◆ **Given problem**: Leave the pictures out and retype the lines from the beginning through the line with "M['rust_post'], None, True)", both ends included.

>> Begin Data provided

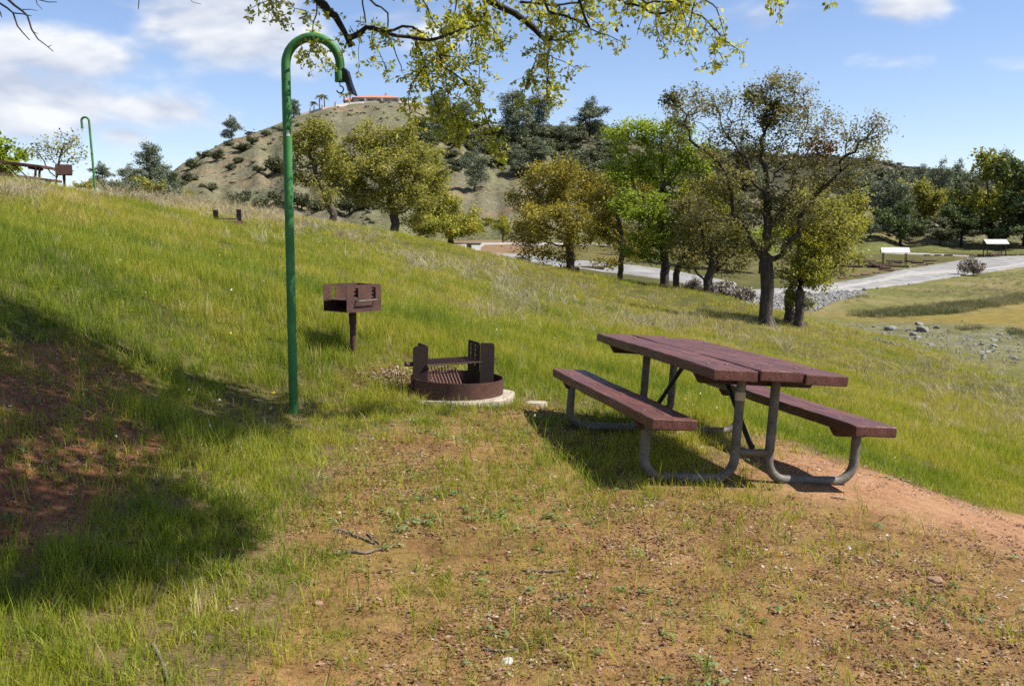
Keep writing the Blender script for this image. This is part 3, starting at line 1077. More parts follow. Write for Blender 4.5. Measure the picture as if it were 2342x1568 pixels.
# far table on the crest, end towards the right
ft_a = P(112, 386, 25.5)
ft_o = np.array([ft_a[0] + .0, ft_a[1], ft_a[2]])
yaw = math.radians(78)
L_ = np.array([-math.sin(yaw), -math.cos(yaw) * .2, .115])
L_ /= np.linalg.norm(L_)
W_ = np.cross(L_, [0, 0, 1])
W_ /= np.linalg.norm(W_)
U_ = np.cross(W_, L_)
ft_o = P(113, 381, 25.5) - U_ * .758
picnic_table('picnic_table', frame_matrix(ft_o, W_, L_, U_), 'red-brown picnic table on the grassy crest, cut by the left edge', 2.4, M['rust_post'], None, True)


# ------------------------------------------------------------------ pole with a crook (lantern hanger)
def lantern_pole(name, base, top_h, lean, hook_dir, label, r=.0345, R=.205, drop=.12, flap=True):
    t = thing(name, tuple(base), label=label, cat='lantern pole')
    hd = Vector((math.cos(hook_dir), math.sin(hook_dir), 0))
    up = Vector((lean[0], lean[1], 1)).normalized()
    p0 = Vector((0, 0, -.4))
    s0 = up * (top_h - R)
    pts = [p0, Vector((0, 0, 0)), s0 * .5, s0 * .97]
    c = s0 + hd * R
    pts += arc(c, R, math.pi, 0, 18, hd, up)
    end = c + hd * (R - .004) - up * drop
    pts.append(end)
    MB().tube(pts, r, 20).build('pole', M['green'], t, 60)
    b = MB().tube([end + up * .075, end + up * .07, end - up * .004], [r + .0005, r + .004, r + .004], 20)
    b.build('end_cap', M['green'], t, 60)
    hp = [end - up * .002, end - up * .035] + arc(end - up * .06 + hd * 0, .026, math.pi / 2 * .9, -math.pi * .92, 12, hd, up)
    MB().tube(hp, .005, 8).build('hook', M['dark_post'], t, 60)
    if flap:
        q = MB()
        e = end + hd * (r + .002)
        sd = Vector((-hd.y, hd.x, 0))
        out = [(.0, .10), (.028, .075), (.05, -.01), (.082, -.10), (.072, -.104), (.034, -.075), (.018, -.02), (.0, .0)]
        vs = []
        for k, (x, z) in enumerate(out):
            for s in (-1, 1):
                wv = .034 if z > -.05 else .05
                vs.append(e + hd * (x + .006 * s) + up * z + sd * (wv * s))
        n = len(out)
        # the flap is a bent sheet: outer run 0..3, inner run 4..7
        fs = [(2 * i, 2 * i + 1, 2 * i + 3, 2 * i + 2) for i in range(n - 1)] + [(2 * n - 2, 2 * n - 1, 1, 0)]
        fs += [tuple(2 * i for i in range(n)), tuple(2 * i + 1 for i in reversed(range(n)))]
        q.add(vs, fs)
        q.build('torn_flap', M['black_sheet'], t)
        z = top_h * .745
        a = up * z
        st = MB()
        fr = []
        for zz in (0, .042):
            for k in range(5):
                w = -math.pi / 2 + .02 + .75 * k / 4
                fr.append(a + up * zz + Vector((math.cos(w), math.sin(w), 0)) * (r + .0012))
        st.add(fr, [(k, k + 1, k + 6, k + 5) for k in range(4)])
        st.build('white_sticker', M['white_paint'], t)
    return t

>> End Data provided

◆ **Solution below**:
Keep writing the Blender script for this image. This is part 3, starting at line 1077. More parts follow. Write for Blender 4.5. Measure the picture as if it were 2342x1568 pixels.
# far table on the crest, end towards the right
ft_a = P(112, 386, 25.5)
ft_o = np.array([ft_a[0] + .0, ft_a[1], ft_a[2]])
yaw = math.radians(78)
L_ = np.array([-math.sin(yaw), -math.cos(yaw) * .2, .115])
L_ /= np.linalg.norm(L_)
W_ = np.cross(L_, [0, 0, 1])
W_ /= np.linalg.norm(W_)
U_ = np.cross(W_, L_)
ft_o = P(113, 381, 25.5) - U_ * .758
picnic_table('picnic_table', frame_matrix(ft_o, W_, L_, U_), 'red-brown picnic table on the grassy crest, cut by the left edge', 2.4, M['rust_post'], None, True)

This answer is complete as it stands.